▸ **Set task**
Skip the pictures and repeat each line of the data exactly.

▽

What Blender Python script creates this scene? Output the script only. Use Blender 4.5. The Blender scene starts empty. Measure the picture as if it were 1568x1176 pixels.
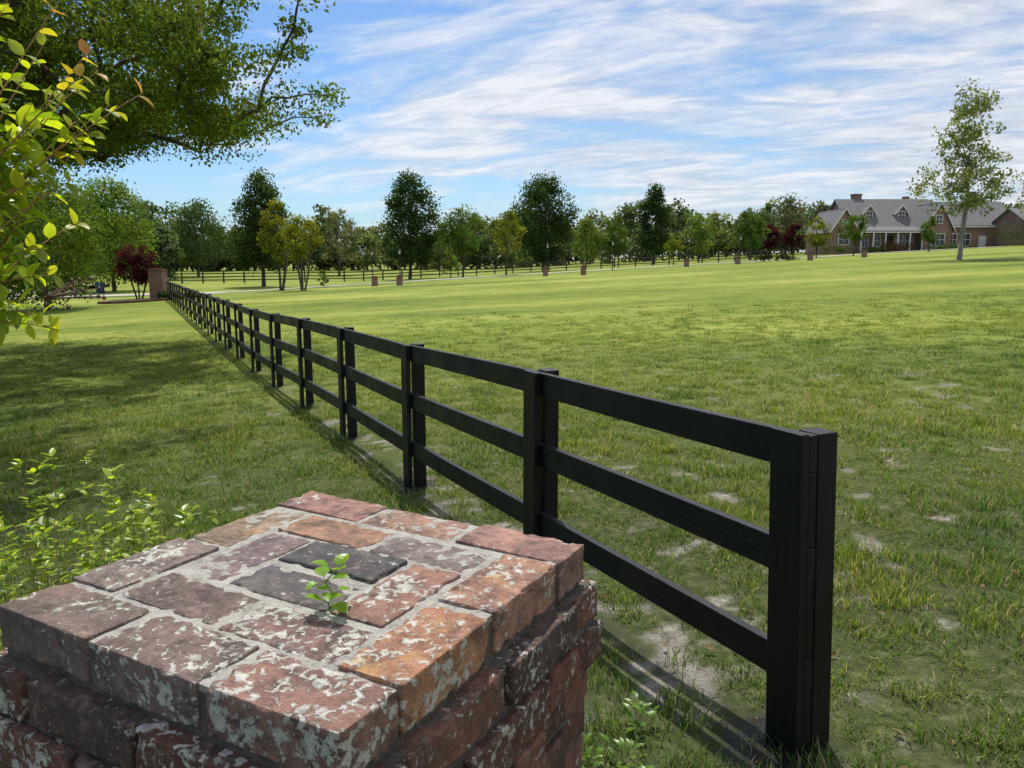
import bpy, math, random
import numpy as np
from mathutils import Vector, Matrix, noise
random.seed(7); RNG=np.random.default_rng(7)
scene=bpy.context.scene
COL=scene.collection

# ------------------------------------------------------------------ terrain
def gz(x,y):
    x=np.asarray(x,float); y=np.asarray(y,float)
    g=np.interp(y,[-50,0,2.5,8,15,30,50,90,120,400],[-.05,-.05,-.052,-.06,-.08,.1,.39,.35,.3,.3])
    lo=np.interp(y,[0,50,85,150],[-30,-26,-18,-4])
    xc=np.where(x<lo,lo+.12*np.maximum(x-lo,-60),x)
    xc=np.where(xc>80,80+.1*np.minimum(xc-80,100),xc)
    b=.010*np.sin(x*1.9+.6*y)*np.sin(y*1.7-.4*x+1)+.006*np.sin(x*5.1+2)*np.sin(y*4.3)
    b=b+.03*np.exp(-((x-1.0)**2+(y-2.5)**2)/.25)
    return .05*xc+g+b
def gzf(x,y): return float(gz(x,y))
P0=np.array([.992,2.557]); FD=np.array([-.439,.8985]); FN=np.array([-.8985,-.439])
def mudf(x,y):
    d=(x-P0[0])*FN[0]+(y-P0[1])*FN[1]
    s=(x-P0[0])*FD[0]+(y-P0[1])*FD[1]
    near=math.exp(-((d+.1)/.45)**2) if s>-.5 else math.exp(-((s+.5)/.6)**2-((d+.1)/.5)**2)
    n=noise.noise(Vector((x*2.1,y*2.1,3.1)))*.5+noise.noise(Vector((x*6,y*6,8)))*.5
    m=n*1.3+near*.36-.46
    n2=noise.noise(Vector((x*3.0,y*3.0,13.1)))*.72+noise.noise(Vector((x*9,y*9,8)))*.4
    m2=n2*1.4-.50 if x>-1 else n2*1.4-.72
    return max(0,min(1,max(m,m2)*6))

# ------------------------------------------------------------------ helpers
def newmat(name):
    m=bpy.data.materials.new(name); m.use_nodes=True
    nt=m.node_tree; nt.nodes.clear()
    out=nt.nodes.new('ShaderNodeOutputMaterial')
    return m,nt,out
def N(nt,t,**kw):
    n=nt.nodes.new(t)
    for k,v in kw.items(): setattr(n,k,v)
    return n
def ramp(nt,stops,fac):
    r=nt.nodes.new('ShaderNodeValToRGB')
    e=r.color_ramp.elements
    while len(e)<len(stops): e.new(.5)
    for i,(p,c) in enumerate(stops):
        e[i].position=p
        e[i].color=(c,c,c,1) if isinstance(c,(int,float)) else (*c,1)
    nt.links.new(fac,r.inputs[0]); return r
def mixc(nt,f,a,b,mode='MIX'):
    m=nt.nodes.new('ShaderNodeMix'); m.data_type='RGBA'; m.blend_type=mode
    L=nt.links
    for sock,v in ((m.inputs[0],f),(m.inputs[6],a),(m.inputs[7],b)):
        if isinstance(v,bpy.types.NodeSocket): L.new(v,sock)
        else:
            sock.default_value=v if isinstance(v,(int,float)) else (*v,1)
    return m.outputs[2]
def math_(nt,op,a,b=None,c=None,clamp=False):
    m=nt.nodes.new('ShaderNodeMath'); m.operation=op; m.use_clamp=clamp
    for i,v in enumerate((a,b,c)):
        if v is None: continue
        if isinstance(v,bpy.types.NodeSocket): nt.links.new(v,m.inputs[i])
        else: m.inputs[i].default_value=v
    return m.outputs[0]
def noise_(nt,vec,scale,detail=4,rough=.55,dist=0):
    n=N(nt,'ShaderNodeTexNoise'); n.inputs['Scale'].default_value=scale
    n.inputs['Detail'].default_value=detail; n.inputs['Roughness'].default_value=rough
    n.inputs['Distortion'].default_value=dist
    if vec is not None: nt.links.new(vec,n.inputs['Vector'])
    return n.outputs['Fac']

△

▸ **Response to the task**
What Blender Python script creates this scene? Output the script only. Use Blender 4.5. The Blender scene starts empty. Measure the picture as if it were 1568x1176 pixels.
import bpy, math, random
import numpy as np
from mathutils import Vector, Matrix, noise
random.seed(7); RNG=np.random.default_rng(7)
scene=bpy.context.scene
COL=scene.collection

# ------------------------------------------------------------------ terrain
def gz(x,y):
    x=np.asarray(x,float); y=np.asarray(y,float)
    g=np.interp(y,[-50,0,2.5,8,15,30,50,90,120,400],[-.05,-.05,-.052,-.06,-.08,.1,.39,.35,.3,.3])
    lo=np.interp(y,[0,50,85,150],[-30,-26,-18,-4])
    xc=np.where(x<lo,lo+.12*np.maximum(x-lo,-60),x)
    xc=np.where(xc>80,80+.1*np.minimum(xc-80,100),xc)
    b=.010*np.sin(x*1.9+.6*y)*np.sin(y*1.7-.4*x+1)+.006*np.sin(x*5.1+2)*np.sin(y*4.3)
    b=b+.03*np.exp(-((x-1.0)**2+(y-2.5)**2)/.25)
    return .05*xc+g+b
def gzf(x,y): return float(gz(x,y))
P0=np.array([.992,2.557]); FD=np.array([-.439,.8985]); FN=np.array([-.8985,-.439])
def mudf(x,y):
    d=(x-P0[0])*FN[0]+(y-P0[1])*FN[1]
    s=(x-P0[0])*FD[0]+(y-P0[1])*FD[1]
    near=math.exp(-((d+.1)/.45)**2) if s>-.5 else math.exp(-((s+.5)/.6)**2-((d+.1)/.5)**2)
    n=noise.noise(Vector((x*2.1,y*2.1,3.1)))*.5+noise.noise(Vector((x*6,y*6,8)))*.5
    m=n*1.3+near*.36-.46
    n2=noise.noise(Vector((x*3.0,y*3.0,13.1)))*.72+noise.noise(Vector((x*9,y*9,8)))*.4
    m2=n2*1.4-.50 if x>-1 else n2*1.4-.72
    return max(0,min(1,max(m,m2)*6))

# ------------------------------------------------------------------ helpers
def newmat(name):
    m=bpy.data.materials.new(name); m.use_nodes=True
    nt=m.node_tree; nt.nodes.clear()
    out=nt.nodes.new('ShaderNodeOutputMaterial')
    return m,nt,out
def N(nt,t,**kw):
    n=nt.nodes.new(t)
    for k,v in kw.items(): setattr(n,k,v)
    return n
def ramp(nt,stops,fac):
    r=nt.nodes.new('ShaderNodeValToRGB')
    e=r.color_ramp.elements
    while len(e)<len(stops): e.new(.5)
    for i,(p,c) in enumerate(stops):
        e[i].position=p
        e[i].color=(c,c,c,1) if isinstance(c,(int,float)) else (*c,1)
    nt.links.new(fac,r.inputs[0]); return r
def mixc(nt,f,a,b,mode='MIX'):
    m=nt.nodes.new('ShaderNodeMix'); m.data_type='RGBA'; m.blend_type=mode
    L=nt.links
    for sock,v in ((m.inputs[0],f),(m.inputs[6],a),(m.inputs[7],b)):
        if isinstance(v,bpy.types.NodeSocket): L.new(v,sock)
        else:
            sock.default_value=v if isinstance(v,(int,float)) else (*v,1)
    return m.outputs[2]
def math_(nt,op,a,b=None,c=None,clamp=False):
    m=nt.nodes.new('ShaderNodeMath'); m.operation=op; m.use_clamp=clamp
    for i,v in enumerate((a,b,c)):
        if v is None: continue
        if isinstance(v,bpy.types.NodeSocket): nt.links.new(v,m.inputs[i])
        else: m.inputs[i].default_value=v
    return m.outputs[0]
def noise_(nt,vec,scale,detail=4,rough=.55,dist=0):
    n=N(nt,'ShaderNodeTexNoise'); n.inputs['Scale'].default_value=scale
    n.inputs['Detail'].default_value=detail; n.inputs['Roughness'].default_value=rough
    n.inputs['Distortion'].default_value=dist
    if vec is not None: nt.links.new(vec,n.inputs['Vector'])
    return n.outputs['Fac']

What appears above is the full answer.